Ilya Somin raises the issue of packing the Supreme Court.

To foreclose that possibility, I am proposing a constitutional amendment to prevent Congress from passing a statute to pack the US Supreme Court with more than nine members. If one party gains control of the White House and both houses of Congress, such a move is at least a possibility in the current degraded political atmosphere. If a party successfully packs the Court (as FDR tried to do during the New Deal), such an act would likely lead to yet more packing the next time that the other party controlled the White House and Congress.

To prevent such a tit-for-tat escalation, I propose that Congress should immediately pass and submit to the states for ratification a constitutional amendment to prevent increasing the size of the Supreme Court (and to undo any packing that happens before ratification).

I cannot predict how the politics of this would play out, but I would imagine that any member of Congress who refused to support such an amendment could be plausibly accused of refusing to support it because they hoped to pack the Supreme Court sometime in the future. Of course, that would not be the only reason that can be imagined to oppose the amendment—Glenn Reynolds claims to favor a large Supreme Court of several dozen members—but an inclination to pack would be the likeliest reason for opposition.

Though some Democrats would oppose the amendment because ideally they would like to pack the Court, I wonder how many Democrats trust the Republicans in the future to be less partisan than they would be. I don’t sense much trust emanating from either side.

In the long run, to prevent one party controlling the Supreme Court decade after decade, to prevent politically strategic retirement, and to even out presidential opportunities to appoint justices to the Court, I have long favored an additional amendment providing for 18-year or 24-year terms for Supreme Court Justices.

Proposed Amendment Against Packing the Supreme Court

Section 1 [Size].

The size of the Supreme Court of the United States shall be nine members, consisting of one Chief Justice and eight Associate Justices, though from time to time one or more of these nine offices may be vacant.

Section 2 [Senior Status].

A Justice who has accepted senior status or another form of partial retirement from the Supreme Court shall not be counted as holding one of the nine judicial offices on that Court. Such a Justice is barred from participating as a Supreme Court Justice both in cases before the Supreme Court and in the adoption of judicial rules, but may be involved in cases before lower federal courts when properly assigned.

Section 3 [Repealing Any Increase].

If before this amendment is ratified by the States, the size of the Supreme Court has been increased by statute or constitutional amendment to more than nine members, once this amendment is ratified, those additional judicial offices beyond the nine in place in 2018 are void. The then current holders of those newer offices would be immediately removed from the Supreme Court, no matter whether they were appointed to the Supreme Court before or after any Justices sitting in the pre-existing nine offices.
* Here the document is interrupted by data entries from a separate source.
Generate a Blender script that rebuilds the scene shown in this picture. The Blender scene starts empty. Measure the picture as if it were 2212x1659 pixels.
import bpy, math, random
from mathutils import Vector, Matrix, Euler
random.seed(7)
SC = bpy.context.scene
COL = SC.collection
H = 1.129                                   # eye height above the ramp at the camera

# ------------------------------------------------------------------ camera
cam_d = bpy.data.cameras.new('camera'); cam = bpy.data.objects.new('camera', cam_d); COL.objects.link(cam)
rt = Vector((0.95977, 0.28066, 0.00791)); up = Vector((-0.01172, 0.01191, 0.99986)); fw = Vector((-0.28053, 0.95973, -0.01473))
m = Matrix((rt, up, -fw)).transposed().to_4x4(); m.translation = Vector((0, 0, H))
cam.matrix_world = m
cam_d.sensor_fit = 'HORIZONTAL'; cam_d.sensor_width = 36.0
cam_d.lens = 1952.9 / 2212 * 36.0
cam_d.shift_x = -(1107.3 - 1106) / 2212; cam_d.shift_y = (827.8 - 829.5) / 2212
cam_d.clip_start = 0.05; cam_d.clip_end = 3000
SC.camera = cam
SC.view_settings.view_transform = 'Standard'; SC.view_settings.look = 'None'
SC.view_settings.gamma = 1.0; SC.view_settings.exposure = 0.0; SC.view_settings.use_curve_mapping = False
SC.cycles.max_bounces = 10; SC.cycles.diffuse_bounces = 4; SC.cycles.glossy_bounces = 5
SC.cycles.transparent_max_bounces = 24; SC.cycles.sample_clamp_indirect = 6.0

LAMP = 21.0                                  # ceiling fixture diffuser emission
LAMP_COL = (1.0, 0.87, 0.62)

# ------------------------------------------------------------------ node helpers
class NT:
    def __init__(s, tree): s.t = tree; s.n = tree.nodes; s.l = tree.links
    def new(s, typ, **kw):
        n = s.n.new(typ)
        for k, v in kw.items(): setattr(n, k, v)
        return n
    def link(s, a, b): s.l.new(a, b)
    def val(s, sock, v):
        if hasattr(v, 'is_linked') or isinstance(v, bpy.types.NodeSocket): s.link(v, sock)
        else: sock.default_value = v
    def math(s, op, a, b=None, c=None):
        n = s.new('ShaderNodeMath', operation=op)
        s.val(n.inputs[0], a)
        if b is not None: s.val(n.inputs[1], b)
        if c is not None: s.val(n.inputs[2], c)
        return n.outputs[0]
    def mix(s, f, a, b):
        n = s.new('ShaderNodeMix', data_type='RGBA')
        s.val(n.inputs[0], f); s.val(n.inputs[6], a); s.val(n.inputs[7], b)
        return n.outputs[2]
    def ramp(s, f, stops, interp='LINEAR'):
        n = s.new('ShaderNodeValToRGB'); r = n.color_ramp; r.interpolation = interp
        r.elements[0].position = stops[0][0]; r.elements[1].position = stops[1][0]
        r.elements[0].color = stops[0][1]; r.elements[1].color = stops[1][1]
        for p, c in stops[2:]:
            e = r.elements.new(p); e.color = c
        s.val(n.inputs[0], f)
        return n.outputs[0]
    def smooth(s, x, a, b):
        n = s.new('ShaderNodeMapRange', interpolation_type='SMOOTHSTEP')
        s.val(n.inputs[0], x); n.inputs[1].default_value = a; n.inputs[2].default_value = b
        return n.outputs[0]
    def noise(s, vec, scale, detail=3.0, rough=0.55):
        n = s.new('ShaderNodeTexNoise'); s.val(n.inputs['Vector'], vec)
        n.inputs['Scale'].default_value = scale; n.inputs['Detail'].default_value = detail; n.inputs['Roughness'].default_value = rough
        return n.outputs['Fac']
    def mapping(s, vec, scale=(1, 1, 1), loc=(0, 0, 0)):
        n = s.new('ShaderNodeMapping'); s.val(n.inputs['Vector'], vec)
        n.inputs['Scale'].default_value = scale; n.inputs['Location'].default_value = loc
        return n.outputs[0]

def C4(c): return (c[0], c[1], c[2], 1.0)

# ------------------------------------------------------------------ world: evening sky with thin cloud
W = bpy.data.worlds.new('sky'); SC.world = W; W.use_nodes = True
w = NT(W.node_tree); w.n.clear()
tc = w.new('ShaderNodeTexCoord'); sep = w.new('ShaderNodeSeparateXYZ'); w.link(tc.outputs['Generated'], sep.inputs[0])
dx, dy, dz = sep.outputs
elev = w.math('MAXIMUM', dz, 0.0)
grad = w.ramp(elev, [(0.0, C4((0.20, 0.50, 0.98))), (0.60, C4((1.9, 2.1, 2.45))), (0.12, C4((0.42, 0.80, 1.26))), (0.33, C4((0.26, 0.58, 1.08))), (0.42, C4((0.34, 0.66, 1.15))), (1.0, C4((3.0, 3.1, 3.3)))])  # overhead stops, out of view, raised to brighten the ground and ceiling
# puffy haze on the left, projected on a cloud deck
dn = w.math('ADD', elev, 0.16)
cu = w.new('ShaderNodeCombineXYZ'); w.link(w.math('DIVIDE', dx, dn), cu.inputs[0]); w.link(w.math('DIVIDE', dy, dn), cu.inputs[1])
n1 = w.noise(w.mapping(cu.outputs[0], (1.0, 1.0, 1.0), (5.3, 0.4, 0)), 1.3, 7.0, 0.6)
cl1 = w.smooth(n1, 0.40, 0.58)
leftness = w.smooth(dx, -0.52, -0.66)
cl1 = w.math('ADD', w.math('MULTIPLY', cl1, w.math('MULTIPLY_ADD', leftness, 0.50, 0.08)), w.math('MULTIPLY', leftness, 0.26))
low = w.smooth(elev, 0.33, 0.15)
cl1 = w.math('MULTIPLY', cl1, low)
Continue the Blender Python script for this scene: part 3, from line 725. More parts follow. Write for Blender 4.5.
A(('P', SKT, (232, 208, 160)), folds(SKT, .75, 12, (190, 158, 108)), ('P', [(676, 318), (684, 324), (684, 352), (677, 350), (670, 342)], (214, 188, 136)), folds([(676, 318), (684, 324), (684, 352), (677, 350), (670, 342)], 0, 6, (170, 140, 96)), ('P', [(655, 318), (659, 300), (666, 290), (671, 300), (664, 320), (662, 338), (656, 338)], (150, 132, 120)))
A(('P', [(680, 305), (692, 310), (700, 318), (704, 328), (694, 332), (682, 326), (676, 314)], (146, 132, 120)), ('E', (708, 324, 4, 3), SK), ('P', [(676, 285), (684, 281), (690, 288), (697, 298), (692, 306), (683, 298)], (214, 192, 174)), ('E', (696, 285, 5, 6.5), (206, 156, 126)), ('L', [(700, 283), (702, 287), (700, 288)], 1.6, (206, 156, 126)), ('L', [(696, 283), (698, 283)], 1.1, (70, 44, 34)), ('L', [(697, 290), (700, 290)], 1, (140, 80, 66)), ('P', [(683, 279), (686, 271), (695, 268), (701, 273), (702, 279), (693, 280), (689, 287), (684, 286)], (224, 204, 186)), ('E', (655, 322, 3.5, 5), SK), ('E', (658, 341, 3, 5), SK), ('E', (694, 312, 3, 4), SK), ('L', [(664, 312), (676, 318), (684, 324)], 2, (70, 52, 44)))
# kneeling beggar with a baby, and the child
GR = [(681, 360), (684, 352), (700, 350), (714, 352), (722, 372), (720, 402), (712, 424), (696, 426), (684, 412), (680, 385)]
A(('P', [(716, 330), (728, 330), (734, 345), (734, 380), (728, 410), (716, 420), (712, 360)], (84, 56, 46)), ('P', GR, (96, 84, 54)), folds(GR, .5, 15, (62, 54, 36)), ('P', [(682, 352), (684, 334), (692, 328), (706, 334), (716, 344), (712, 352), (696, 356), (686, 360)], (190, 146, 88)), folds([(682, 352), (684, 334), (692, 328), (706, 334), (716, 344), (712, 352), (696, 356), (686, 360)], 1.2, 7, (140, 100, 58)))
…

A Justice removed from the Supreme Court under this section may continue to serve as a federal judge during good behavior. On leaving the Supreme Court, such a removed Justice may choose to accept and fill any vacant Article III judgeship, without further nomination to that particular judgeship by the President and without the advice and consent of the Senate.

Section 4 [Enforcement].

The Congress shall have the power to enforce this article by appropriate legislation and the Supreme Court shall have the power to enforce this article by appropriate judicial rulemaking consistent with that legislation.